Nissan is expected on Wednesday to report a drop in third-quarter operating profit and Honda has already posted weaker results for the period.

Toyota is also still grappling with quality issues after recalling almost 16 million vehicles since late 2009, most of them in the United States, where it underperformed last year.

The U.S. Department of Transportation is due later on Tuesday to release its long-awaited findings of the review of Toyota's electronic throttles over complaints of unintended acceleration -- the problem behind most of the recalls in the crisis.

With overall demand in the key U.S. market improving, however, analysts say Toyota's disproportionately large Japanese operations will remain the biggest drag on its earnings.

Although Japan's car market is shrinking with a declining population and urbanization, Toyota's founding family chief, Toyoda, has vowed to build a minimum three million vehicles a year at home to keep the tradition of manufacturing alive. Honda built less than one million cars in Japan last year, while Nissan produced 1.13 million.

That has kept Toyota's parent-only operations deep in the red, with an operating loss of ¥420-billion expected this year and some investors are keen to see a greater proportion of cars built where they are sold.

"I would like to see progress in rebalancing of their production footprint to mitigate eroding export margins," said Neo Chiu Yen, vice-president at ABN AMRO Private Bank.
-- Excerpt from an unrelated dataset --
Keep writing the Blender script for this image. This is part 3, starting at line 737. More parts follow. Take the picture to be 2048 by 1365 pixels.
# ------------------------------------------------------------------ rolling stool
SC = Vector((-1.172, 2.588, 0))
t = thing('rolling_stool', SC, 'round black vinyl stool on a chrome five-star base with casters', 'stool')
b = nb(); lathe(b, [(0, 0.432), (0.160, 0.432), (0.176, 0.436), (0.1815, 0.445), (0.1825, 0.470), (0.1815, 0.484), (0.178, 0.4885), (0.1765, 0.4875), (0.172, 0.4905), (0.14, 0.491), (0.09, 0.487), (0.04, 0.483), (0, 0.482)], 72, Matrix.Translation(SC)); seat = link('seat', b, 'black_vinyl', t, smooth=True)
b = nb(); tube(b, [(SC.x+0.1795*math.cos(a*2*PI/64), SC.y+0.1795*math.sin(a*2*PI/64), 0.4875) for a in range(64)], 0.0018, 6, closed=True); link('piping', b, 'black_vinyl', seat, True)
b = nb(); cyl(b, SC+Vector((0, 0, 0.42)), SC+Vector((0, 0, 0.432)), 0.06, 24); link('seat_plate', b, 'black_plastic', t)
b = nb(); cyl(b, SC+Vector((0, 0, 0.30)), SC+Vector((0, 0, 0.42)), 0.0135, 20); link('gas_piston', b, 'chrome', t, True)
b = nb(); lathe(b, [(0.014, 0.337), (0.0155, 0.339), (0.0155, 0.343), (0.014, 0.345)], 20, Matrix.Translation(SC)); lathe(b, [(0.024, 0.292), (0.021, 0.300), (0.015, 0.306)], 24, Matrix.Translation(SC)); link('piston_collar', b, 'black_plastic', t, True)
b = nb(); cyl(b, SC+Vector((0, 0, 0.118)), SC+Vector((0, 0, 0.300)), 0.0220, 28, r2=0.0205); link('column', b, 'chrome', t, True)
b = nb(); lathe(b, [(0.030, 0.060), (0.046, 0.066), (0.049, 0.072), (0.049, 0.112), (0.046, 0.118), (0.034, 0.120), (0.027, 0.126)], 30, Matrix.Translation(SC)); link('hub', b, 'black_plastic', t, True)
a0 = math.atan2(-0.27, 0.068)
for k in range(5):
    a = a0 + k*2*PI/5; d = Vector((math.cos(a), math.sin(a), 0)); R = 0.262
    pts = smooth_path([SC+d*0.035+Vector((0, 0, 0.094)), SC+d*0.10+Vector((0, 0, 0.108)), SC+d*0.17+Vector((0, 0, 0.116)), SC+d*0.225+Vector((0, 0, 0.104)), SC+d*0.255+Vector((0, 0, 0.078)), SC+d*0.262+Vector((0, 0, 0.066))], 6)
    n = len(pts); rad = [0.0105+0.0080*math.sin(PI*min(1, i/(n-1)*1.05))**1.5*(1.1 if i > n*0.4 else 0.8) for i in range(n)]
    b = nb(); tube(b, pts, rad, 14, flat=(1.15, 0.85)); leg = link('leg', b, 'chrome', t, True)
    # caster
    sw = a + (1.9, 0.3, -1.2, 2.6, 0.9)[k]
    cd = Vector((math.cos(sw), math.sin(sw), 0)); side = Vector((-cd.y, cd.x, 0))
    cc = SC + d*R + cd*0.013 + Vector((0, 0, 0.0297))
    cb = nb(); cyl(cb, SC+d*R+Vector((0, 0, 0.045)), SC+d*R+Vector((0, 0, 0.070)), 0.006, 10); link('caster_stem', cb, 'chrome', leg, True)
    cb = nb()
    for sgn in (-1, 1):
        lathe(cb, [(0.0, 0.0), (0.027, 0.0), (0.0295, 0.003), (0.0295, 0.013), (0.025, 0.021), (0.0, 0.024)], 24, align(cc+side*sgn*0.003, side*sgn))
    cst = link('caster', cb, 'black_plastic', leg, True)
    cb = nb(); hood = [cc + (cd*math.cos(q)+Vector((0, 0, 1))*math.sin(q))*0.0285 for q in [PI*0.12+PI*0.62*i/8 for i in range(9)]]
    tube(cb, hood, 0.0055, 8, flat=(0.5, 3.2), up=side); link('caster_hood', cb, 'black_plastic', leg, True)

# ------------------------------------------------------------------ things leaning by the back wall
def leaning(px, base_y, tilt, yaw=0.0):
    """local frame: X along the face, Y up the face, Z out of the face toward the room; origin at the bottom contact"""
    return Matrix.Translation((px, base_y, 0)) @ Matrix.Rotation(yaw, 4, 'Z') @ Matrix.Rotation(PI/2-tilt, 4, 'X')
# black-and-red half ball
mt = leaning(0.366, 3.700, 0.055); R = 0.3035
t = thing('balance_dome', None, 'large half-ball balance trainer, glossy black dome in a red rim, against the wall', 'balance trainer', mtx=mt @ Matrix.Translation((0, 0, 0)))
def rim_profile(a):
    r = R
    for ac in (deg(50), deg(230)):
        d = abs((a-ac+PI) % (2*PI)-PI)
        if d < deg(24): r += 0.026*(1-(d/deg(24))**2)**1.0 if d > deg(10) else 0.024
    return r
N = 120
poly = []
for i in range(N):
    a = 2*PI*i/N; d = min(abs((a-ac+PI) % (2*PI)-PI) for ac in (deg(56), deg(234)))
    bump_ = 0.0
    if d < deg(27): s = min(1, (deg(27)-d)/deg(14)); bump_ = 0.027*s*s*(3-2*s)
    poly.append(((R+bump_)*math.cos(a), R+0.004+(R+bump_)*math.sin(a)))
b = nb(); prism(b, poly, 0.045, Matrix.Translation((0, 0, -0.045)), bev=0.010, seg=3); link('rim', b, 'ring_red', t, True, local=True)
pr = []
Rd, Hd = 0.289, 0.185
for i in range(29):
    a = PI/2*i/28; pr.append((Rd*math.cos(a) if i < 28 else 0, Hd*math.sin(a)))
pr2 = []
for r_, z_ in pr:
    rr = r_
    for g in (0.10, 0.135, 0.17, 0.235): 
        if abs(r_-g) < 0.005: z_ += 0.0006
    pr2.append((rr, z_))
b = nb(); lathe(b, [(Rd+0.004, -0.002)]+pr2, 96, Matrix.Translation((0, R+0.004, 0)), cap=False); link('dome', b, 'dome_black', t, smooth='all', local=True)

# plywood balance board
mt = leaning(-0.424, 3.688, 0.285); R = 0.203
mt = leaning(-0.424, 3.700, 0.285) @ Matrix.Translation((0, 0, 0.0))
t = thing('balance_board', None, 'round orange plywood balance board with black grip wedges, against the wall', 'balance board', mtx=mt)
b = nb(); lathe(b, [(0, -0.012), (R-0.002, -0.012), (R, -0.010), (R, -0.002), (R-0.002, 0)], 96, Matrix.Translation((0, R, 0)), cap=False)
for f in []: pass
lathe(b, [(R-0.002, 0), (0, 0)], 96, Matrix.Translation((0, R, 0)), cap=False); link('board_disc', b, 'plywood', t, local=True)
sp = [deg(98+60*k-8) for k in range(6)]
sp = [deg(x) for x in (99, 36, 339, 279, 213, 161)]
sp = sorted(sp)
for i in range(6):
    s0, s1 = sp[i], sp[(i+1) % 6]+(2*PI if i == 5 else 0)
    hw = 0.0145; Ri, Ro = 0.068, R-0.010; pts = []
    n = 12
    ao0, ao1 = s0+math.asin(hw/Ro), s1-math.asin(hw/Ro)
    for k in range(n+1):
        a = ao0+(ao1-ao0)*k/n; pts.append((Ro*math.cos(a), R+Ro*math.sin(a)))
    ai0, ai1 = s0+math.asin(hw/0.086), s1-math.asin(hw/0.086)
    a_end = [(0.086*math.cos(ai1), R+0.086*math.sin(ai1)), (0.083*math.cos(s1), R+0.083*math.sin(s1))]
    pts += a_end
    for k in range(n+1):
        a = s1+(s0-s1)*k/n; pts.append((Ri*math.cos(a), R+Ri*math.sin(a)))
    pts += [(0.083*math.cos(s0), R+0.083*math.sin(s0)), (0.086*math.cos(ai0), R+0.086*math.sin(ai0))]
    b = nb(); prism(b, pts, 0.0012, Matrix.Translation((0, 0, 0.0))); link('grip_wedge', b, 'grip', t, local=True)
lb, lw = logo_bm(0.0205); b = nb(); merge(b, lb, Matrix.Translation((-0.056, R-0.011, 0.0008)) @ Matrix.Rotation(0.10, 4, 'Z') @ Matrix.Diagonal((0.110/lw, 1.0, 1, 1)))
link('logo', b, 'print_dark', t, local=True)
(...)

Mr. Ijichi conceded Toyota had no quick fix to absorb the yen's debilitating rise. For now, Toyota was raising product prices wherever possible, pushing sales of higher-margin cars and trying to sell more cars made outside Japan, he said.

The Japanese currency may become less of a burden with a Feb. 2 Reuters poll forecasting a weakening to 90 per dollar in a year's time.

Toyota's October-December operating profit fell 48 per cent to ¥99.07-billion, while net profit fell 39 per cent to ¥93.63-billion.

Wide-ranging estimates from nine analysts surveyed by Reuters had put the third-quarter operating profit at an average 70.6 billion yen. Profits made in China are not counted on the operating level at Toyota, which reports under U.S. accounting rules.

Toyota's shares have risen 18 per cent in the past three months versus a 13-per-cent gain in Tokyo's broad TOPIX index . Honda gained 22 per cent and Nissan rose 13 per cent.

Before the results were announced on Tuesday, Toyota ended trading unchanged from the previous day at ¥3,490, while the TOPIX gained 0.4 per cent.